__Given exercise__
Write out the records below from the first line through the line containing "col = sc.collection", leaving out any pictures.

====== Provided entries

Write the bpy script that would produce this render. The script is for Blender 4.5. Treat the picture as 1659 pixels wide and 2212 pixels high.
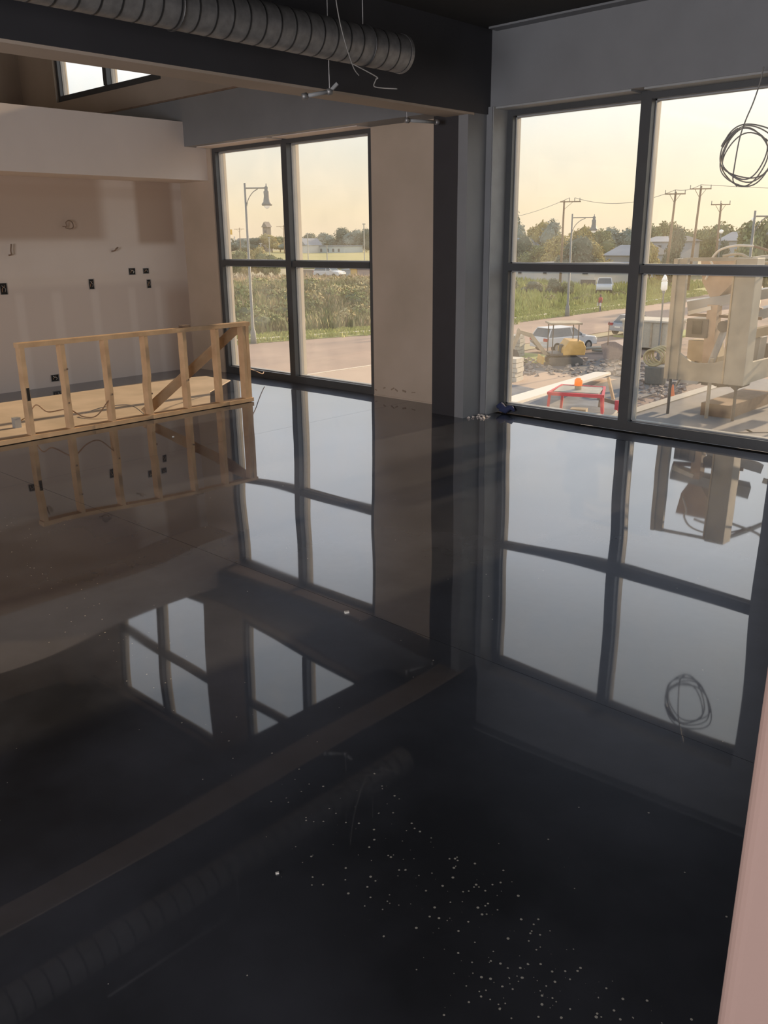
import bpy, math, random
from mathutils import Vector, Matrix, noise
random.seed(7)
R = math.radians
for o in list(bpy.data.objects): bpy.data.objects.remove(o)
sc = bpy.context.scene
col = sc.collection

# ---------------------------------------------------------------- camera
EYE = 1.65
FPX, YAW, PITCH, ROLL = 1841.99, -0.752993, 0.309881, -0.0111467
_f = Vector((math.sin(YAW)*math.cos(PITCH), math.cos(YAW)*math.cos(PITCH), -math.sin(PITCH)))
_r = Vector((math.cos(YAW), -math.sin(YAW), 0)); _u = _r.cross(_f)
RT = _r*math.cos(ROLL)+_u*math.sin(ROLL); UP = -_r*math.sin(ROLL)+_u*math.cos(ROLL)
cd = bpy.data.cameras.new('camera'); cam = bpy.data.objects.new('camera', cd); col.objects.link(cam)
cd.sensor_fit = 'HORIZONTAL'; cd.sensor_width = 36; cd.lens = FPX/1659*36; cd.clip_start = .02; cd.clip_end = 3000
M = Matrix.Identity(4)
for i in range(3): M[i][0], M[i][1], M[i][2] = RT[i], UP[i], -_f[i]
M[2][3] = EYE; cam.matrix_world = M; sc.camera = cam
# ---------------------------------------------------------------- world, sun, exposure
SUN_AZ, SUN_EL = R(4), R(17)
SUN_DIR = Vector((math.sin(SUN_AZ)*math.cos(SUN_EL), math.cos(SUN_AZ)*math.cos(SUN_EL), math.sin(SUN_EL)))
w = bpy.data.worlds.new('evening_sky'); sc.world = w; w.use_nodes = True
nt = w.node_tree; nt.nodes.clear()
N = lambda t, tree=nt: tree.nodes.new(t)
tc = N('ShaderNodeTexCoord'); sep = N('ShaderNodeSeparateXYZ'); nt.links.new(tc.outputs['Generated'], sep.inputs[0])
rmp = N('ShaderNodeValToRGB'); cr = rmp.color_ramp
for p, c in ((0, (.86, .70, .50)), (.03, (.90, .76, .53)), (.09, (.84, .81, .69)), (.14, (.88, .92, .90)), (.22, (1.28, 1.34, 1.42)), (.34, (1.38, 1.48, 1.64)), (.48, (.72, .80, .90)), (1, (.5, .6, .75))):
    e = cr.elements[0] if p == 0 else (cr.elements[-1] if p == 1 else cr.elements.new(p)); e.position = p; e.color = (*c, 1)
nt.links.new(sep.outputs['Z'], rmp.inputs[0])
dot = N('ShaderNodeVectorMath'); dot.operation = 'DOT_PRODUCT'; nt.links.new(tc.outputs['Generated'], dot.inputs[0]); dot.inputs[1].default_value = SUN_DIR
pw = N('ShaderNodeMath'); pw.operation = 'POWER'; pw.use_clamp = True; nt.links.new(dot.outputs['Value'], pw.inputs[0]); pw.inputs[1].default_value = 7
mx = N('ShaderNodeMix'); mx.data_type = 'RGBA'; mx.blend_type = 'ADD'; mx.inputs[7].default_value = (.55, .50, .36, 1)
nt.links.new(pw.outputs[0], mx.inputs[0]); nt.links.new(rmp.outputs[0], mx.inputs[6])
bg = N('ShaderNodeBackground'); bg.inputs[1].default_value = 1.0; nt.links.new(mx.outputs[2], bg.inputs[0])
wo = N('ShaderNodeOutputWorld'); nt.links.new(bg.outputs[0], wo.inputs[0])
sl = bpy.data.lights.new('sun', 'SUN'); sl.energy = 6.6; sl.angle = R(1.2); sl.color = (1, .74, .46)
so = bpy.data.objects.new('sun', sl); col.objects.link(so); so.rotation_euler = SUN_DIR.to_track_quat('Z', 'Y').to_euler()
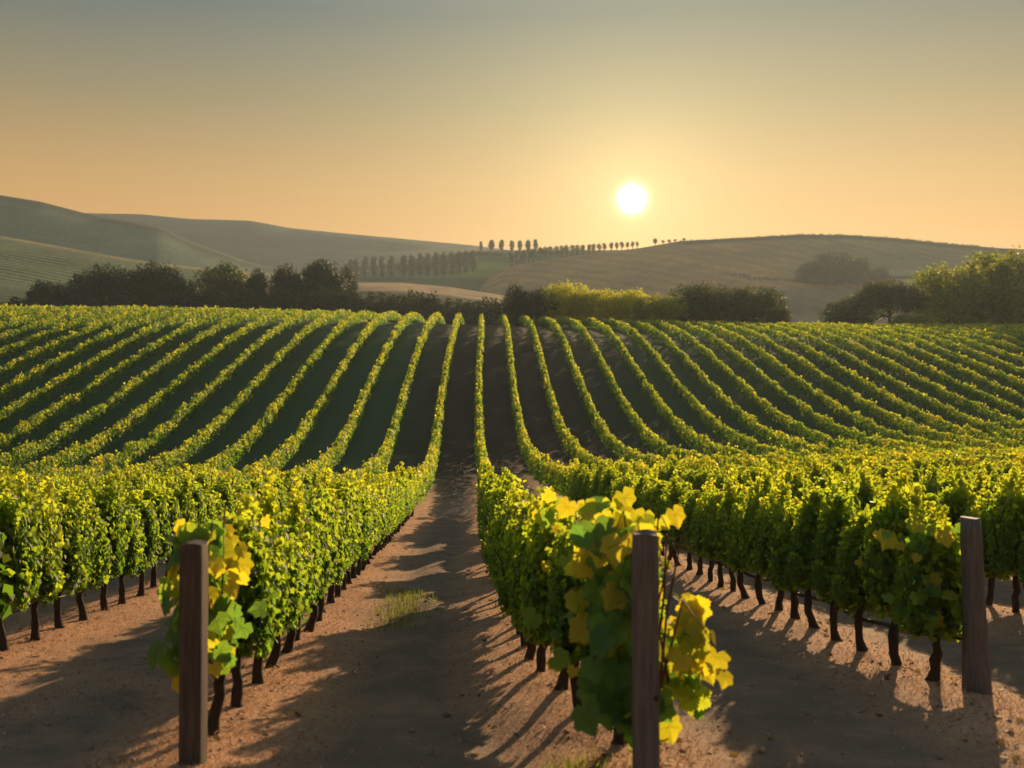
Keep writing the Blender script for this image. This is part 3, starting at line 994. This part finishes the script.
# tall poplars on the middle hill
gp = "tall poplars in a row on the middle hill"
pop = [(350, 260, 278), (356, 259.5, 278), (365, 257, 277.5), (374, 256.5, 277.5), (382, 256.5, 277), (391, 256, 277), (404, 255, 276.5), (412, 255, 276.5), (420, 254, 276), (428, 253.5, 276), (436, 253, 276), (444, 252.5, 275.5), (452, 252, 275), (459, 251.5, 274.5), (466, 251.5, 273.5), (473, 251, 272.5)]
def upright(hill, px, top, bottom, crowns, stem, wide, w_px, name, label, cat, group, m=M_DARKTREE):
    x, y, z = on_hill(hill, px, bottom)
    h = max((HY - top) / F_PX * y - z, 1.0)
    return plant(name, crowns, stem, m, (x, y, z - .1), h, w_px / F_PX * y, label, cat, group, wide_of=wide)
for i, (px, tp, bt) in enumerate(pop):
    lab = f"slender dark poplar, {(ORD + ['thirteenth', 'fourteenth', 'fifteenth', 'sixteenth'])[i]} from the left in the row above the stubble field"
    upright(hD, px, tp, bt, POP, ST_POP, 1.0, 7.2, "poplar_tree", lab, "tree", gp)
for px, tp in ((364, 258), (396, 255), (425, 253), (459, 252)):
    pass
gc = "dark trees in silhouette on the skyline"
sky_t = [(481, 241.5, 3.5), (491.5, 240, 6), (501.5, 240, 5.5), (512, 240.5, 5), (520, 240.5, 5), (528, 240, 5.5), (535.5, 239.5, 5)]
for i, (px, tp, w) in enumerate(sky_t):
    upright(hD, px, tp, 251, POP, ST_POP, 1.0, w, "skyline_tree", f"{ORD[i]} dark skyline tree from the left in the short row on the middle hill", "tree", gc)
ga = "small round trees in an avenue up the brown hill"
N_AV = 24
for i in range(N_AV):
    u = i / (N_AV - 1)
    px = 512 + (638 - 512) * u + random.uniform(-.8, .8)
    base_py = float(np.interp(px, hE.xs, hE.ys))
    h_px = 15.0 - 8.0 * u + random.uniform(-.5, .5)
    if i < 6: lab = f"small round avenue tree, {ORD[i]} from the lower left end on the brown hill"
    else: lab = "tiny round avenue tree, farther up the brown hill's skyline under the sun"
    upright(hE, px, base_py - h_px, base_py + .2, LOL, ST_TREE, 1.0, h_px * .55, "avenue_tree", lab, "tree", ga)
gk = "small dark trees on the ridge right of the sun"
for px, tp, w in ((655, 238.5, 5.5), (663, 240, 4), (669, 239.5, 5), (675, 239, 4), (684, 238, 4)):
    lab = "dark little tree standing on the ridge just right of the sun"
    if px == 655: lab = "tallest little tree on the ridge, nearest below right of the sun"
    upright(hE, px, tp, float(np.interp(px, hE.xs, hE.ys)) + .3, LOL, ST_TREE, 1.0, w, "ridge_tree", lab, "tree", gk)

def far_bush_line(name, hill, pts, m, label, n, size, jit=2.0):
    r_ = np.random.default_rng(len(label))
    P = []
    for i in range(n):
        u = r_.random()
        px = np.interp(u, [0, 1], [pts[0][0], pts[-1][0]])
        py = np.interp(px, [q[0] for q in pts], [q[1] for q in pts])
        x, y, z = on_hill(hill, px, py)
        s = size * r_.uniform(.4, 1.2)
        k = 16
        q = r_.normal(0, 1, (k, 3)); q = norm(q) * r_.random((k, 1)) ** .4
        q[:, 2] = np.abs(q[:, 2])
        P.append(np.array([x, y, z]) + q * np.array([s * 1.3, s * 1.3, s]) + r_.normal(0, jit, 3) * np.array([1, 1, 0]))
    P = np.concatenate(P)
    n = len(P)
    o = link(name, leaves(name, LEAF_TINY, P, r_.normal(0, 1, (n, 3)), r_.normal(0, 1, (n, 3)), r_.uniform(.8, 1.7, n) * size * .38, r_.random(n)), m)
    return tag(o, label, "scrub", kind="stuff")
ridge = [(px, float(np.interp(px, hE.xs, hE.ys)) + .4) for px in range(668, 985, 6)]
far_bush_line("ridge_scrub", hE, ridge, M_DARKTREE, "thin dark scrub along the ridge of the brown hill", 230, 1.1)
far_bush_line("hillside_scrub", hE, [(852, 277.6), (880, 277.8), (930, 277.2)], M_DARKTREE, "dark hedge line between the pale fields on the brown hill", 90, .9)

far_bush_line("middle_hill_scrub", hD, [(396, 269), (440, 259.5), (480, 254.5), (500, 256)], M_DARKTREE, "dark thicket climbing to the skyline behind the tall poplars", 420, 2.2, 3.0)
# dark copse on the brown hill
gw = "trees of the copse on the brown hill"
for px, tp, w, bt, lab in ((812, 262, 30, 283, "left low tree of the hazy copse on the brown hill"),
                           (834, 253, 38, 284, "tallest middle tree of the hazy copse on the brown hill"),
                           (858, 258, 32, 283, "right broad tree of the hazy copse on the brown hill"),
                           (878, 268, 26, 282, "low tree at the right tip of the hazy copse")):
    upright(hE, px, tp, bt, BUSH, ST_BUSH, 1.0, w, "copse_tree", lab, "tree", gw, M_DARKTREE)

# farm buildings on the brown hill, only specks in the haze
m, t = mat("pale_farm_wall")
s = NT(t)
p = s.n("ShaderNodeBsdfPrincipled", {"Base Color": s.ramp(s.noise(s.n("ShaderNodeTexCoord").outputs["Object"], .8), [(.3, (.30, .25, .19)), (.7, (.38, .32, .25))]), "Roughness": .9})
s.n("ShaderNodeOutputMaterial", {0: p.outputs[0]})
M_WALL = m
m, t = mat("clay_roof")
s = NT(t)
p = s.n("ShaderNodeBsdfPrincipled", {"Base Color": s.ramp(s.noise(s.n("ShaderNodeTexCoord").outputs["Object"], 1.5), [(.3, (.36, .25, .17)), (.7, (.50, .36, .25))]), "Roughness": .9})
s.n("ShaderNodeOutputMaterial", {0: p.outputs[0]})
M_ROOF = m
def farm(px, py, L, Wd, H, label):
    x, y, z = on_hill(hE, px, py)
    o = empty("farm_building", (x, y, z - .8), .35)
    tag(o, label, "building", "pale farm buildings on the brown hill")
    def bx(x0, x1, y0, y1, z0, z1):
        return [(x0, y0, z0), (x1, y0, z0), (x1, y1, z0), (x0, y1, z0), (x0, y0, z1), (x1, y0, z1), (x1, y1, z1), (x0, y1, z1)]
    V = bx(-L / 2, L / 2, -Wd / 2, Wd / 2, 0, H) + [(-L / 2, 0, H + Wd * .28), (L / 2, 0, H + Wd * .28)]
    Fc = [(0, 1, 5, 4), (1, 2, 6, 9, 5), (2, 3, 7, 6), (3, 0, 4, 8, 7), (3, 2, 1, 0)]
    me = bpy.data.meshes.new("wall"); me.from_pydata(V, [], Fc)
    link("wall", me, M_WALL, o)
    e, th, a = .5, .25, H - .14
    rz = H + Wd * .28 + .05
    V, Fc = [], []
    for sgn in (-1, 1):
        b = len(V)
        for zz in (0, th):
            V += [(-L / 2 - e, sgn * (Wd / 2 + e), a + zz), (L / 2 + e, sgn * (Wd / 2 + e), a + zz), (L / 2 + e, sgn * .002, rz + zz), (-L / 2 - e, sgn * .002, rz + zz)]
        Fc += [tuple(b + i for i in q) for q in ((0, 1, 2, 3), (4, 5, 6, 7), (0, 1, 5, 4), (1, 2, 6, 5), (3, 0, 4, 7))]
    me = bpy.data.meshes.new("roof"); me.from_pydata(V, [], Fc)
    link("roof", me, M_ROOF, o)
    for q in (-.25, .2):
        me = bpy.data.meshes.new("window"); V = bx(q * L, q * L + 1.0, -Wd / 2 - .06, -Wd / 2 - .005, H * .4, H * .4 + 1.2)
        me.from_pydata(V, [], [(0, 1, 5, 4), (4, 5, 6, 7), (0, 4, 7, 3), (1, 2, 6, 5), (0, 3, 2, 1)])
        link("window", me, M_WIRE, o)
farm(740, 276, 6, 4, 2.2, "pale farmhouse speck, left of the two on the hazy brown hill")
farm(755, 279, 8, 4, 1.8, "long low pale barn, right of the two on the hazy brown hill")

# ------------------------------------------------------------------ ground cover near the camera
def blades(name, P, H, Wd, lean, tint, m, label, cat):
    n = len(P)
    r_ = np.random.default_rng(n)
    a = r_.uniform(0, 6.28, n)
    side = np.stack([np.cos(a), np.sin(a), np.zeros(n)], -1) * Wd[:, None]
    b = r_.uniform(0, 6.28, n)
    tip = np.stack([np.cos(b) * lean, np.sin(b) * lean, np.sqrt(np.clip(1 - lean ** 2, .02, 1))], -1) * H[:, None]
    mid = tip * .55 + np.stack([np.zeros(n), np.zeros(n), H * .12], -1)
    V = np.stack([P - side, P + side, P + mid + side * .6, P + tip, P + mid - side * .6], 1)
    idx = (np.arange(5)[None] + (np.arange(n) * 5)[:, None]).ravel()
    o = link(name, fast_mesh(name, V, idx, np.full(n, 5), face_attr=tint), m)
    return tag(o, label, cat, kind="stuff")

n = 330000
y = 6 + 46 * rng.random(n) ** 1.7
half = .56 * y + 2
x = rng.uniform(-1, 1, n) * half
d = np.abs(row_dist(x, y))
left_open = (x < row_x(0, y)) & (y < 40)
patch = vnoise(x, y, 1.5, 77) + .6 * vnoise(x, y, .5, 78)
keep = rng.random(n) < np.clip(1.15 - d / 1.15, 0.03, 1) * .9 + np.where(left_open, .35, .0) * (patch > 0) + .18 * (patch > .22)
x, y = x[keep], y[keep]
n = len(x)
P = np.stack([x, y, ground_h(x, y) - .004], -1)
blades("dry_straw", P, rng.uniform(.02, .085, n), rng.uniform(.0015, .0048, n), rng.uniform(.60, .98, n), rng.random(n), M_STRAW, "dry straw mulch scattered under the vine rows", "straw")

pts = []
def tuft(px, d0, d1, w, n_):
    yy_ = rng.uniform(d0, d1, n_)
    xx_ = (px + (yy_ - d0) * 2 - CX) / F_PX * yy_ + rng.normal(0, w, n_)
    pts.append(np.stack([xx_, yy_], -1))
tuft(398, 15.6, 19.8, .28, 1100)
tuft(575, 7.7, 8.4, .16, 260)
pq = np.concatenate(pts)
n = len(pq)
P = np.stack([pq[:, 0], pq[:, 1], ground_h(pq[:, 0], pq[:, 1]) - .005], -1)
blades("grass", P, rng.uniform(.06, .17, n), rng.uniform(.003, .006, n), rng.uniform(.1, .65, n), rng.random(n), M_GRASS, "short sunlit grass tufts growing on the dirt path", "grass")

# fallen leaves
n = 1500
y = 6.5 + 30 * rng.random(n) ** 1.5
x = rng.uniform(-1, 1, n) * (.55 * y + 1)
kp = rng.random(n) < np.clip(1.2 - np.abs(row_dist(x, y)) / 1.3, .06, 1)
x, y = x[kp], y[kp]; n = len(x)
P = np.stack([x, y, ground_h(x, y) + .012], -1)
o = link("fallen_leaves", leaves("fallen_leaves", LEAF_MID, P, rng.normal(0, .3, (n, 3)) + np.array([0, 0, 1]), rng.normal(0, 1, (n, 3)), rng.uniform(.04, .10, n), rng.random(n)), M_LITTER)
tag(o, "dry fallen vine leaves lying under the rows", "fallen leaves", kind="stuff")

# small stones and clods
n = 2600
y = 6.5 + 30 * rng.random(n) ** 1.6
x = rng.uniform(-1, 1, n) * (.55 * y + 1)
oct_v = np.array([(1, 0, 0), (0, 1, 0), (-1, 0, 0), (0, -1, 0), (0, 0, .7), (0, 0, -.6)], float)
oct_f = [(0, 1, 4), (1, 2, 4), (2, 3, 4), (3, 0, 4), (1, 0, 5), (2, 1, 5), (3, 2, 5), (0, 3, 5)]
sc = rng.uniform(.007, .028, n) * (1 + 1.2 * (rng.random(n) < .05))
V = oct_v[None] * sc[:, None, None] * rng.uniform(.6, 1.3, (n, 6, 1))
V += np.stack([x, y, ground_h(x, y) + sc * .2], -1)[:, None]
fl = (np.array(oct_f).ravel()[None] + (np.arange(n) * 6)[:, None]).ravel()
o = link("pebbles", fast_mesh("pebbles", V, fl, np.full(n * 8, 3), face_attr=np.repeat(rng.random(n), 8)), M_STRAW)
tag(o, "small clods and pebbles scattered over the dirt paths", "pebbles", kind="stuff")

# ------------------------------------------------------------------ haze
bm = bmesh.new()
bmesh.ops.create_cube(bm, size=1)
me = bpy.data.meshes.new("haze"); bm.to_mesh(me); bm.free()
hz = link("haze", me)
x0, x1, y0, y1, z0, z1 = -1750, 1750, -180, 1950, -45, 185
hz.scale = (x1 - x0, y1 - y0, z1 - z0)
hz.location = ((x0 + x1) / 2, (y0 + y1) / 2, (z0 + z1) / 2)
m, t = mat("evening_haze")
s = NT(t)
v = s.n("ShaderNodeVolumePrincipled", {"Color": (.66, .80, .86, 1), "Density": .00019, "Anisotropy": .30})
s.n("ShaderNodeOutputMaterial", {1: v.outputs[0]})
hz.data.materials.append(m)
tag(hz, "warm evening haze over the valley", "haze", kind="stuff")
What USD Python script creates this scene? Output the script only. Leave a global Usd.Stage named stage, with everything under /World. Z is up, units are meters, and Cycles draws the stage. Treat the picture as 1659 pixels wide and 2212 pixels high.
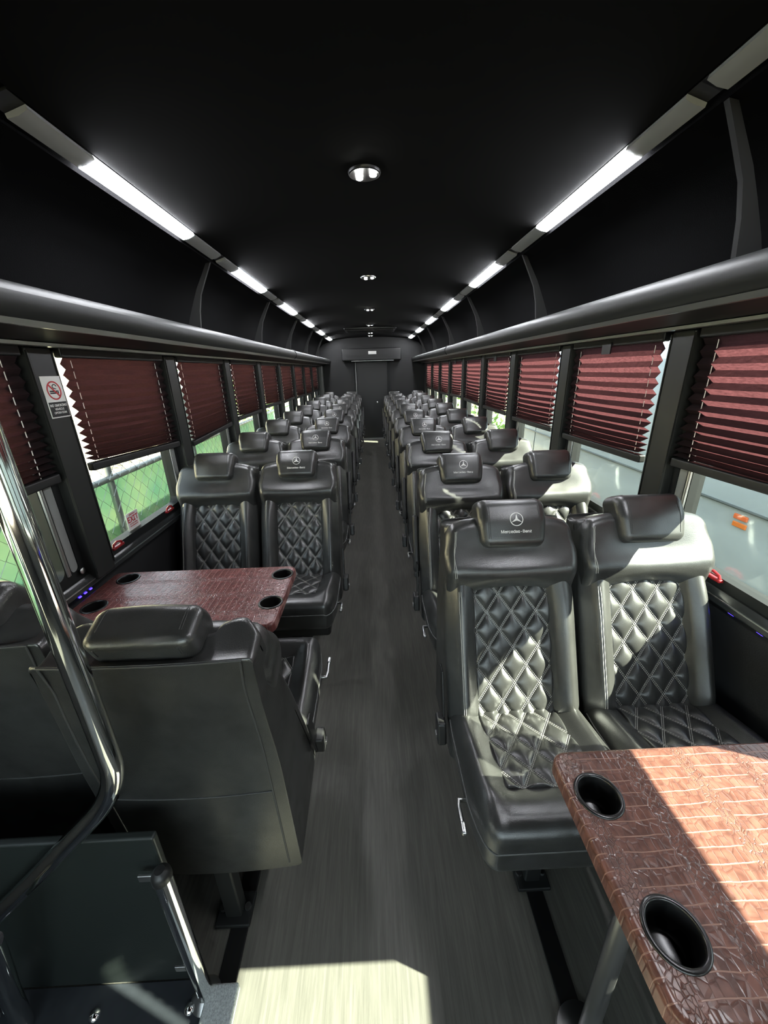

============

__The result__
Write the bpy script that would produce this render. The script is for Blender 4.5. Treat the picture as 1659 pixels wide and 2212 pixels high.
import bpy, math, random
from mathutils import Vector, Matrix, noise
random.seed(7)
R = math.radians
for o in list(bpy.data.objects): bpy.data.objects.remove(o)
sc = bpy.context.scene
col = sc.collection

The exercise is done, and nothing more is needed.